OKIは、インフラ構造物の計測情報や視覚情報、各情報の分析や関係者との共有により「防災DX」を実現し、「老朽化対策」や「自然災害対策」の一層の高度化、効率化に取り組みます。
サービス構成のイメージ
「monifi」サービスイメージ図
主な特長
- Agility(俊敏性):始めやすい①計測値のモニタリング手法を標準搭載
センサー情報の収集だけでなく、モニタリング基準(注5)に基づいた各種のモニタリング手法を提供します。
②1台のセンサーからモニタリング可能
センサー1台からインフラのモニタリングが可能です。 - Scalability(拡張性):拡張しやすい①モニタリング規模の拡張性
多数のセンサーを接続可能です。局所的モニタリングから大規模な防災DXまで対応可能です。
②モニタリング手法の拡張性
OKI製のセンサー機器のほか「MQTT(注6)」に対応する他社製のセンサー機器も接続可能です。また、センサー計測値を分析する手法はアドオンで拡張が可能です。 - Usability(有用性):把握しやすい①各現場に応じた自由度の高い画面構成
モニタリング状況を表示する画面を利用者ごとにカスタマイズできます。表やグラフ形式に加え、GISや図面重畳など位置的な状況把握が容易な表現形式を採用しています。利用者の視認性を高め、インフラの状況を多面的に把握することが可能です。
②メールによる情報共有
センサーでの計測値があらかじめ設定した閾値に達した際に、指定したメールアドレスへ通知するなど、センサー情報やモニタリング結果を関係者で共有できます。
用語解説
注1:インフラ構造物
道路、鉄道、上下水道、港湾、通信、エネルギーなどに関する公共的な機能を有する構造物。
注2:予防保全型インフラメンテナンス
大規模な更新や建替え工事ではなく、小規模な補修工事を繰り返し、費用を抑制しながら安全・安心なインフラ環境を維持することを目指している。
注3:予防保全段階
構造物の機能に支障が生じていないが、予防保全の観点から措置を講ずることが望ましい状態。
注4:モニタリング手法
センサー機器の接続、センサー情報の収集およびセンサー計測値を分析する総合的な手法。
注5:モニタリング基準
モニタリング技術研究組合(RAIMS)のガイドラインに基づく閾値をモニタリング基準として採用。RAIMSは道路・高速道路の管理者、ゼネコン、建設コンサルタント、電気・通信メーカー、センサー・設備メーカーと各分野の専門家との相互扶助組織団体。RAIMSの成果は国立研究開発法人土木研究所より公表されている。

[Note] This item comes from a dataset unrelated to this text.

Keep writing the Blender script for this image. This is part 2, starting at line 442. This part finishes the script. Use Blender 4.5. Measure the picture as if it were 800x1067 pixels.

国立研究開発法人土木研究所構造物メンテナンスセンター CAESAR (国立研究開発法人土木研究所構造物メンテナンスセンターサイトへ移動します)
第4408号 土木構造物のためのモニタリングシステム活用ガイドライン(案) [97MB] (国立研究開発法人土木研究所サイトへ移動します)
注6:MQTT(Message Queuing Telemetry Transport)
メッセージサイズが小さく、通信経路が不安定な個所でも利用でき、必要な商品電力も抑えることができる通信プロトコル。センサーネットワークなどIoT分野に使用することが適している。